Amazon pieThe latest first-quarter 2016 numbers in the International Data Corporation (IDC) Worldwide Quarterly Tablet Tracker paint a picture of a tablet market in overall decline worldwide – but with some really standout exceptions, Amazon being first. In fact, with its Fire tablet lineup, Amazon’s “year-over-year growth is an astronomical 5421.7 percent.” I guess that really ought to put paid to any speculation about whether the $50 Fire was going to be a success, right?

Tablet sales as a whole, though, continue to fall. “First quarter seasonality combined with an overall disinterested customer base led to an annual decline of 14.7 percent in worldwide tablet shipments during the first quarter of 2016,” notes IDC. Apple, though, is also a beneficiary, at least in the short term, because the detachable form factor, rather than the standalone pure-play slate tablet, “experienced triple-digit year-over-year growth on shipments of more than 4.9 million units, an all-time high in the first quarter of a calendar year.”

“Microsoft arguably created the market for detachable tablets with the launch of their Surface line of products,” said Jitesh Ubrani, senior research analyst with IDC’s Worldwide Quarterly Mobile Device Trackers. “With the PC industry in decline, the detachable market stands to benefit as consumers and enterprises seek to replace their aging PCs with detachables. Apple’s recent foray into this segment has garnered them an impressive lead in the short term, although continued long-term success may prove challenging as a higher entry price point staves off consumers and iOS has yet to prove its enterprise-readiness, leaving plenty of room for Microsoft and their hardware partners to reestablish themselves.” Furthermore, “the introduction of detachables from traditional smartphone vendors is only beginning and pose a real threat to traditional PC manufacturers,” said Jean Philippe Bouchard, Research Director, Tablets at IDC. “Their understanding of the mobile ecosystem and the volume achieved on their smartphone product lines will allow them to aggressively compete for this new computing segment.”

Apple’s lead in detachables, though, isn’t translating into growth across its whole tablet line. IDC recorded 18.8 percent decline in Apple tablet shipments year-on-year for the quarter. “iPad’s future will be largely relegated to replacements – of older iPads or PCs – rather than net new additions,” added IDC.

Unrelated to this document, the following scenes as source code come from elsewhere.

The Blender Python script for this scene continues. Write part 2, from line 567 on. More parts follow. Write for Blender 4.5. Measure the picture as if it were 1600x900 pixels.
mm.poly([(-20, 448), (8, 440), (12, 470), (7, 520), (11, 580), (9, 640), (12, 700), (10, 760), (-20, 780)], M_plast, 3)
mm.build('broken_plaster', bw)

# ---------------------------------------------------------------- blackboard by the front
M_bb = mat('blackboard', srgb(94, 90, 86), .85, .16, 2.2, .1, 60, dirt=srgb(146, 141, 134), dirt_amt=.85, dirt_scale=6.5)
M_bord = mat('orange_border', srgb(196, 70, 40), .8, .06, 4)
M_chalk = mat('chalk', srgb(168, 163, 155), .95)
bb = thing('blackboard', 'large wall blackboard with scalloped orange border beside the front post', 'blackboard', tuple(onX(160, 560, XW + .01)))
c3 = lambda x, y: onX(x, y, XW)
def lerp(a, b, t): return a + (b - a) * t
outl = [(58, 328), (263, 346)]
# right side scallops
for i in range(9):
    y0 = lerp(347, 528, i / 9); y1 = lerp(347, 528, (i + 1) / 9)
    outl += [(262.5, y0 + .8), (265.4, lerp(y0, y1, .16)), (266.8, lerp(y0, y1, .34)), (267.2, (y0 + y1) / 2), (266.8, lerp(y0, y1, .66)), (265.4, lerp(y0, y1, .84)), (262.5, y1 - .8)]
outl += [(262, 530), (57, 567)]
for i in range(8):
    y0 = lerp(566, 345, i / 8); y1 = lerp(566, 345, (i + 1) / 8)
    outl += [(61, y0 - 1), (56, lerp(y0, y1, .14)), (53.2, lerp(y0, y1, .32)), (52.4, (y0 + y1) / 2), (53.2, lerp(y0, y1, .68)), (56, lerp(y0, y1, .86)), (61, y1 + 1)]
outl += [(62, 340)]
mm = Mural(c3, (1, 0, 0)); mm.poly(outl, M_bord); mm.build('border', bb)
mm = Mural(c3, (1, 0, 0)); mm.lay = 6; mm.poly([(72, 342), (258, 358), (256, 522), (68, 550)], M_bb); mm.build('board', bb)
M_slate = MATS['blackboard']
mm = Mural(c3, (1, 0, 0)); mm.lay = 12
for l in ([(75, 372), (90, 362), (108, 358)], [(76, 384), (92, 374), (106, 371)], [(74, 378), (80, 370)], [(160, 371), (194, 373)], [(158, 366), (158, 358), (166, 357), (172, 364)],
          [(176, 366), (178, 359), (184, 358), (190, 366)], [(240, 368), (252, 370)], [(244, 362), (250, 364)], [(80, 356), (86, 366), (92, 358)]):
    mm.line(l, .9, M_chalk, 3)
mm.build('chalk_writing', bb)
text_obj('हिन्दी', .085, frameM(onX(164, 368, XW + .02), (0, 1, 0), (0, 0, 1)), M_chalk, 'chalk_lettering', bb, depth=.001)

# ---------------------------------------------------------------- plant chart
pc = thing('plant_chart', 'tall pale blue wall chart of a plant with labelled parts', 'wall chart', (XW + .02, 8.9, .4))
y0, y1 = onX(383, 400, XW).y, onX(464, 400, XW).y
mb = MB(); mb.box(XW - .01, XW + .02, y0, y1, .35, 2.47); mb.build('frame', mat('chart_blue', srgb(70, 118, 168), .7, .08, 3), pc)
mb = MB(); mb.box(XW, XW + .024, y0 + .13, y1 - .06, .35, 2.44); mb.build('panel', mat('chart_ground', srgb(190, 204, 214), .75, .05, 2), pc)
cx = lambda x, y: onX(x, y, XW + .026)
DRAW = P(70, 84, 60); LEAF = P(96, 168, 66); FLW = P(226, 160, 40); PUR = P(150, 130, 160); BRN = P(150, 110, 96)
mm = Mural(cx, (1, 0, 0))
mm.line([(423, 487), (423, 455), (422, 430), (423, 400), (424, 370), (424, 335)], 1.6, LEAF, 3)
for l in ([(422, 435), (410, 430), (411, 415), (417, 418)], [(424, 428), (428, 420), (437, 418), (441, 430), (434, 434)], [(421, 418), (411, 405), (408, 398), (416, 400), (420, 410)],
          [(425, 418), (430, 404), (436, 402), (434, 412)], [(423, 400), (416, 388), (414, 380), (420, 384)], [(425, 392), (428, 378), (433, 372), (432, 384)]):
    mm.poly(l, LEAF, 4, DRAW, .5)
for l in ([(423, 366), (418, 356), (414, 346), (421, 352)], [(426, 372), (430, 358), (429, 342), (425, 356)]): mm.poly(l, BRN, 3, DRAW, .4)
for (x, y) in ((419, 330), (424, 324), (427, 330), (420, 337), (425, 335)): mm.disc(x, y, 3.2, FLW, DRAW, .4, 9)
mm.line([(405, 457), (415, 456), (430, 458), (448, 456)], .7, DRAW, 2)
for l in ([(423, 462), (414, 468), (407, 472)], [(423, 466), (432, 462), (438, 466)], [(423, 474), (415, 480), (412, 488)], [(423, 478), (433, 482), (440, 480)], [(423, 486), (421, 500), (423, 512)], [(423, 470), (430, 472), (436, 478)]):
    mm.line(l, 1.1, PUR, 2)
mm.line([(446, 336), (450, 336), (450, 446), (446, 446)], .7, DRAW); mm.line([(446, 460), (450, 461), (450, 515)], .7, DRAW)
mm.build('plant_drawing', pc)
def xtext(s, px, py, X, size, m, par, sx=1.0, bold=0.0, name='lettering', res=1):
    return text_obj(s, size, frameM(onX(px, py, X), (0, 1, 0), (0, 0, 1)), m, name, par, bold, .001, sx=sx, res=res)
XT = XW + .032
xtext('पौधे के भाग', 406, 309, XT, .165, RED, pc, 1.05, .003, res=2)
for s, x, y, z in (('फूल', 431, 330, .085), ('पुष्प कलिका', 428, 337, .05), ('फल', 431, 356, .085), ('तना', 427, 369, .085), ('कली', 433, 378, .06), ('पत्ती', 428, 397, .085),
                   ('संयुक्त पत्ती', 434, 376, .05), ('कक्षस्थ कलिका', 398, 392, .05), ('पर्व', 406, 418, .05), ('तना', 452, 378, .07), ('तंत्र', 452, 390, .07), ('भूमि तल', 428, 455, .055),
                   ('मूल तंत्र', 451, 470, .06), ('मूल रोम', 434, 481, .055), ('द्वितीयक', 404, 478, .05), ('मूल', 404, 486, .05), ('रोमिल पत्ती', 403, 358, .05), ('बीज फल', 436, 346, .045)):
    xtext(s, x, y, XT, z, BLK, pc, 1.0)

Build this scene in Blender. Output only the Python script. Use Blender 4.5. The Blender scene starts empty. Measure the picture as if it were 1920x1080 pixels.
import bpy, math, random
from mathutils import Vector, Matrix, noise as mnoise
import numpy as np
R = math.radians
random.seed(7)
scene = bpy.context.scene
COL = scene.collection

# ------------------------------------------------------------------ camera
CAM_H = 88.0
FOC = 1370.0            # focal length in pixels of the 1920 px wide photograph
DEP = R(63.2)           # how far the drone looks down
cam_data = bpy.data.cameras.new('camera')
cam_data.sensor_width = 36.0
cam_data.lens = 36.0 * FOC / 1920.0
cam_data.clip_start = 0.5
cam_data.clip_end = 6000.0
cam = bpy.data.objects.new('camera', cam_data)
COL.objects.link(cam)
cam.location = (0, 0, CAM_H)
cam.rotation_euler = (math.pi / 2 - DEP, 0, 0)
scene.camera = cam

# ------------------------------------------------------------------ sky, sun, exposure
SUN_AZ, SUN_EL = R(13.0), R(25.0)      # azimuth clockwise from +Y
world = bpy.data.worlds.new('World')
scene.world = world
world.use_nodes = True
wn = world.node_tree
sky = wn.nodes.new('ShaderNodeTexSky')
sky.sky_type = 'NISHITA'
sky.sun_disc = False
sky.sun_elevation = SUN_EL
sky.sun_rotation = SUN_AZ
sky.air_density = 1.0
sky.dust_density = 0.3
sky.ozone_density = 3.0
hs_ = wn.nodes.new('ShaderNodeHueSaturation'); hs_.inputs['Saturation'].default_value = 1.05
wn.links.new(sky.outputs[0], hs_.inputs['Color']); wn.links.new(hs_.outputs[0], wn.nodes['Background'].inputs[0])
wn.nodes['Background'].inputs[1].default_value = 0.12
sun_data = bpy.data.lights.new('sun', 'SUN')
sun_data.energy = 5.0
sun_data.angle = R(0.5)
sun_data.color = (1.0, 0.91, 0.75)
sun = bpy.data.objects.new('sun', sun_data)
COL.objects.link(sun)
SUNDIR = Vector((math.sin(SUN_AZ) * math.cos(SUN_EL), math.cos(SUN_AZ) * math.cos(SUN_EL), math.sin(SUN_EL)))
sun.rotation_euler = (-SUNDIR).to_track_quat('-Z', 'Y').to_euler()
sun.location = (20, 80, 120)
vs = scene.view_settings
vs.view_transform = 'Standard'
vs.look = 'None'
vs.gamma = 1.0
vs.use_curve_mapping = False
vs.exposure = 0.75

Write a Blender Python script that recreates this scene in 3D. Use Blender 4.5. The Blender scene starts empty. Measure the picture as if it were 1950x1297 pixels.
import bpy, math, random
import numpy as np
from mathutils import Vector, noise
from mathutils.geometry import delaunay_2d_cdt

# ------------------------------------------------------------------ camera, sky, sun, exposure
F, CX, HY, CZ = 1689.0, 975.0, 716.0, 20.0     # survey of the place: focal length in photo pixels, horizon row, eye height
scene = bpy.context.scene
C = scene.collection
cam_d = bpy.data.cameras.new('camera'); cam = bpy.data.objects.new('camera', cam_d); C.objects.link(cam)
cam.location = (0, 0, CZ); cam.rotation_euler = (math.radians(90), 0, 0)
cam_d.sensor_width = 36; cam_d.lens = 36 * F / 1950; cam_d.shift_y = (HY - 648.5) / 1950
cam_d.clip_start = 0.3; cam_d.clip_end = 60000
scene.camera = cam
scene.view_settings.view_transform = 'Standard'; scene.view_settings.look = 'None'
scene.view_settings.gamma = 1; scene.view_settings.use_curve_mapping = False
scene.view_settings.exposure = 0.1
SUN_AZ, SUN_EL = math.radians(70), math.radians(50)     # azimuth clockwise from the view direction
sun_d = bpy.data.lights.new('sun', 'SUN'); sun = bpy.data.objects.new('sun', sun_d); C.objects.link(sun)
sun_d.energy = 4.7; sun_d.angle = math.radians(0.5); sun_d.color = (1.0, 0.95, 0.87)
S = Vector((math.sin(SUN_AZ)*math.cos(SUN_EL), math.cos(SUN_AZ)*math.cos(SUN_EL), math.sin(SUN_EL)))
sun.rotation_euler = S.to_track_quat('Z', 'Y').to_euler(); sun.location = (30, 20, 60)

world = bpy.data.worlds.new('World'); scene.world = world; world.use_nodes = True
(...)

Amazon’s market share growth, while impressive, still leaves it with only 5.7 percent of the total tablet pie as of the last quarter. Still, as that pie shrinks, Amazon is probably going to eat into it more and more, especially at the low end. And IDC may even be underreporting Amazon’s tablet market share growth. “Amazon’s low-cost Fire tablet is certainly not the first of its kind, but its success speaks to Amazon’s prowess as a household brand and a distribution powerhouse,” noted the IDC announcement. “Though the year-over-year growth is an astronomical 5421.7 percent, it is important to note that Amazon’s 1Q15 lineup featured a 6″ tablet which was not counted by IDC as it did not meet the requirements of our taxonomy.”

What should this mean for your ebook and e-reader choices? Well, you may have a lot more choices in detachable form factors in future. That would mean slates probably running Windows 10 that slot into keyboards for desktop use. As I suggested elsewhere, though, you may not want to lock yourself in to Apple’s ecosystem any more than you may have done already. The company has a tepid near-term product lineup and is recording year-on-year volume decline. Contrast Amazon with its exponential market share growth and turbocharged earnings. Do I need to draw you a diagram?


  1. A tablet is a tool Apple got it. It is the apps that run on the hardware that make it useful.

    Amazon is coming from a different direction. They sell books and other media. They get integration of the hardware and software to support buying and viewing/watching/listening to media provides the continued value to their customers. This is what drives their growth in the tablet and e-reader markets.

    After the newness of the hardware wears off, it is the continued usefulness of the Amazon tablets and e-readers that make them something that continues to get used and upgraded. The satisfaction (despite the few warts such as no all bold option) also drives the word of mouth advertising for the Fire and Kindles.

    While the overall markets for tablets and e-readers may decline, Amazon will continue to provide useful and used tools and customers will continue to buy them from Amazon.